CHALLENGE: Look through the material below. Copy every line with the string "scene" in it.

COLLECTED DATA:
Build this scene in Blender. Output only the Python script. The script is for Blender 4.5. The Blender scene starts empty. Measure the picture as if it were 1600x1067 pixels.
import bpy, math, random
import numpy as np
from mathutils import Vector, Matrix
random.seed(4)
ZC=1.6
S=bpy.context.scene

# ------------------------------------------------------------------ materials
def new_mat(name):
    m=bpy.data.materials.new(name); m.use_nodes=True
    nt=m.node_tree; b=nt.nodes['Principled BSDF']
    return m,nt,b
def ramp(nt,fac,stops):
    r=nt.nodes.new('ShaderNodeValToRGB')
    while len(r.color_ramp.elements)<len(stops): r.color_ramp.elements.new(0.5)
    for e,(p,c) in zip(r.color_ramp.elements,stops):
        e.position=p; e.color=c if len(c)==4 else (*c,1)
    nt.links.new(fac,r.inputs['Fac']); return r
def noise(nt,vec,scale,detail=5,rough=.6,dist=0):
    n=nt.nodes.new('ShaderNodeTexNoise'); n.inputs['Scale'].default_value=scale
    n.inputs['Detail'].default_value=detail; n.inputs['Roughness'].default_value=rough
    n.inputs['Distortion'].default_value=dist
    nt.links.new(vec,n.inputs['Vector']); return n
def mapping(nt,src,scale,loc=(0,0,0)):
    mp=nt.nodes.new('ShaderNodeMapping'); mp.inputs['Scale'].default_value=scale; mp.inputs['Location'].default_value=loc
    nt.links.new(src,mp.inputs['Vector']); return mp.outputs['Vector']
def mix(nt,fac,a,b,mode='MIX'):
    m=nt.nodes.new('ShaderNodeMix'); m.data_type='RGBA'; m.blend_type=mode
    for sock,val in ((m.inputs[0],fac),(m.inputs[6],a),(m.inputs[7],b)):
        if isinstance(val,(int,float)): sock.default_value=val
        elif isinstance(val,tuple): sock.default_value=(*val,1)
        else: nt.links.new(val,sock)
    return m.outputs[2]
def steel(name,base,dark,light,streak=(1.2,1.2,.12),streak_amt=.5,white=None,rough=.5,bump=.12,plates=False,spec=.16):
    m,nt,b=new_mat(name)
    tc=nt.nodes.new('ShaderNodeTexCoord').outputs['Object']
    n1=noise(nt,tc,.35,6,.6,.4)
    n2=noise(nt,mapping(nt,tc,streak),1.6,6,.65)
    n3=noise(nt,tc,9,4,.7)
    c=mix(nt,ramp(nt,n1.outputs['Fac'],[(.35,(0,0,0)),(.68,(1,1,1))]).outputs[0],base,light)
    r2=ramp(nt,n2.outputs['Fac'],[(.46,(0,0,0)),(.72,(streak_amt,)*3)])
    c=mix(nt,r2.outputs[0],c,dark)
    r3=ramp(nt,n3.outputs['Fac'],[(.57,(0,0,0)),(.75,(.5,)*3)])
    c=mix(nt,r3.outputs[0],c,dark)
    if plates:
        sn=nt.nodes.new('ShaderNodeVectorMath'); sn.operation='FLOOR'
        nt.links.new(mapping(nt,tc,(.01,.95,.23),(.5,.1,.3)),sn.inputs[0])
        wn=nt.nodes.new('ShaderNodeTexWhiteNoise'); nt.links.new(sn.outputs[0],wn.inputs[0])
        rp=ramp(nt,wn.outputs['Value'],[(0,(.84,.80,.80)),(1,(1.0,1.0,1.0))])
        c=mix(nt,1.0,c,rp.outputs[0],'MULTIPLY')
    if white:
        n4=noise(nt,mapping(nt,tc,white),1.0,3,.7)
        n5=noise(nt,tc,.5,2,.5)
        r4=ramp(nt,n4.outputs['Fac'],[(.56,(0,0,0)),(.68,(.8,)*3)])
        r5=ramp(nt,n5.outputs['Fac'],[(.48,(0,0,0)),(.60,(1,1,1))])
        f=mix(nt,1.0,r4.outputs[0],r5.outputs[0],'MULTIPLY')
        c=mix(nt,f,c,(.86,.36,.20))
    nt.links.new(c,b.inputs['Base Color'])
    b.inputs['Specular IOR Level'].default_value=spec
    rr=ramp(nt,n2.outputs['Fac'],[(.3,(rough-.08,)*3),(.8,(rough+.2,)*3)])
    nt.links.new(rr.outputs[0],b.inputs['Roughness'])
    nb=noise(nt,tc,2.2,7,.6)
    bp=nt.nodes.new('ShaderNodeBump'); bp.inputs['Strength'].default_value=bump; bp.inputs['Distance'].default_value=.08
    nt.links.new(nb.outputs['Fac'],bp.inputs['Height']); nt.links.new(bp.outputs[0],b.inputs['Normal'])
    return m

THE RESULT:
Build this scene in Blender. Output only the Python script. The script is for Blender 4.5. The Blender scene starts empty. Measure the picture as if it were 1600x1067 pixels.
S=bpy.context.scene